- Directions -
Going through the material below, please gather all lines with the word "scene" in them.

- Recorded data -

------------------------------------

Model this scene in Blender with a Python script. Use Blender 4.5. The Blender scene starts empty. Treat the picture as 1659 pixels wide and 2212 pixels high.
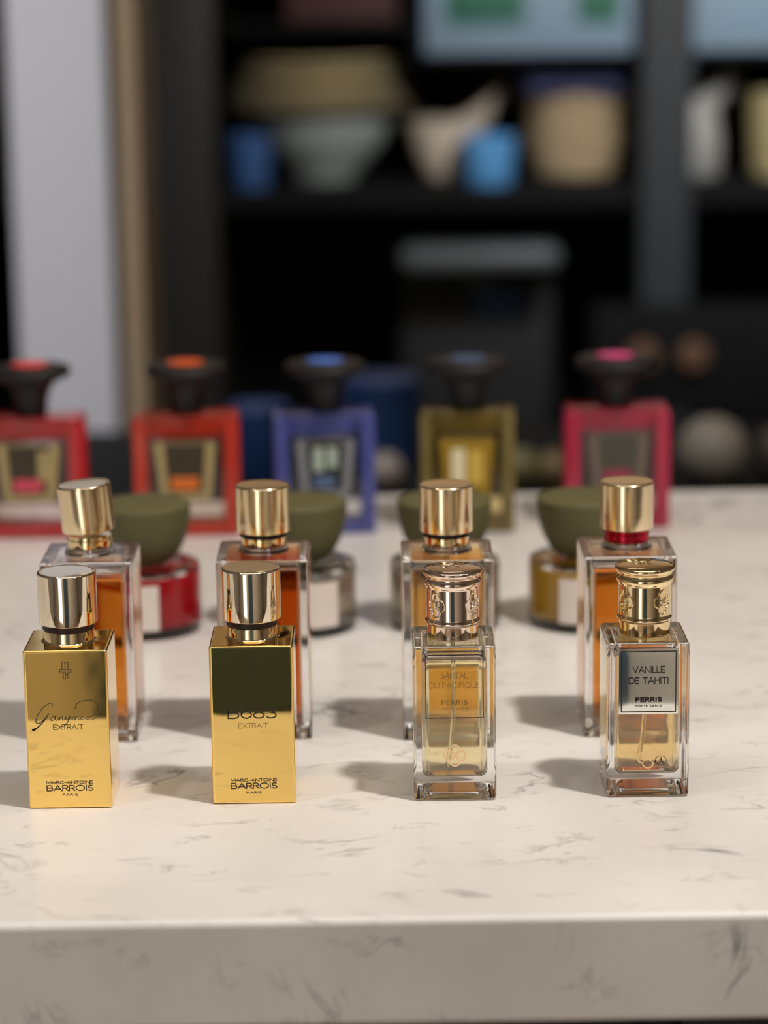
import bpy, bmesh, math, random
from mathutils import Vector, Matrix

S = bpy.context.scene
C = S.collection
PI = math.pi
ZC = 0.92                      # height of the marble top above the floor


def srgb(r, g, b):
    f = lambda c: (c / 255 / 12.92) if c / 255 <= 0.04045 else ((c / 255 + 0.055) / 1.055) ** 2.4
    return (f(r), f(g), f(b), 1.0)


# ------------------------------------------------------------------ camera
cd = bpy.data.cameras.new('camera')
cam = bpy.data.objects.new('camera', cd)
C.objects.link(cam)
S.camera = cam
cd.sensor_fit = 'VERTICAL'
cd.sensor_height = 36.0
cd.sensor_width = 27.0
cd.lens = 5600 / 2212 * 36
pitch, roll, yaw = math.atan(1220 / 5600), 0.014, 0.002
fw = Vector((math.sin(yaw) * math.cos(pitch), math.cos(yaw) * math.cos(pitch), -math.sin(pitch)))
rt = Vector((math.cos(yaw), -math.sin(yaw), 0))
up = rt.cross(fw)
r2 = rt * math.cos(roll) - up * math.sin(roll)
u2 = rt * math.sin(roll) + up * math.cos(roll)
M = Matrix((r2, u2, -fw)).transposed().to_4x4()
M.translation = Vector((0, 0, ZC + 0.3375))
cam.matrix_world = M
cd.clip_start = 0.02
cd.clip_end = 50
cd.dof.use_dof = True
cd.dof.focus_distance = 1.046
cd.dof.aperture_fstop = 5.4

# ------------------------------------------------------------------ world, lights, exposure
W = bpy.data.worlds.new('world')
S.world = W
W.use_nodes = True
W.node_tree.nodes['Background'].inputs[0].default_value = (0.9, 0.93, 1.0, 1)
W.node_tree.nodes['Background'].inputs[1].default_value = 0.05

S.view_settings.view_transform = 'Standard'
S.view_settings.look = 'None'
S.view_settings.gamma = 1.0
S.view_settings.use_curve_mapping = False
S.view_settings.exposure = 0.13
S.cycles.max_bounces = 20
S.cycles.transmission_bounces = 18
S.cycles.glossy_bounces = 8
S.cycles.diffuse_bounces = 4
S.cycles.transparent_max_bounces = 16
S.cycles.sample_clamp_indirect = 6.0
S.cycles.use_denoising = True


def lamp(name, loc, power, size, color=(1, .86, .70), rot=(0, 0, 0), shape='DISK', size_y=None, spread=180, aim=None):
    l = bpy.data.lights.new(name, 'AREA')
    l.shape = shape
    l.size = size
    if size_y:
        l.size_y = size_y
    l.energy = power
    l.color = color
    l.spread = math.radians(spread)
    o = bpy.data.objects.new(name, l)
    C.objects.link(o)
    o.location = loc
    o.rotation_euler = (Vector(aim) - Vector(loc)).to_track_quat('-Z', 'Y').to_euler() if aim else rot
    return o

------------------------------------

- Response below -
Model this scene in Blender with a Python script. Use Blender 4.5. The Blender scene starts empty. Treat the picture as 1659 pixels wide and 2212 pixels high.
S = bpy.context.scene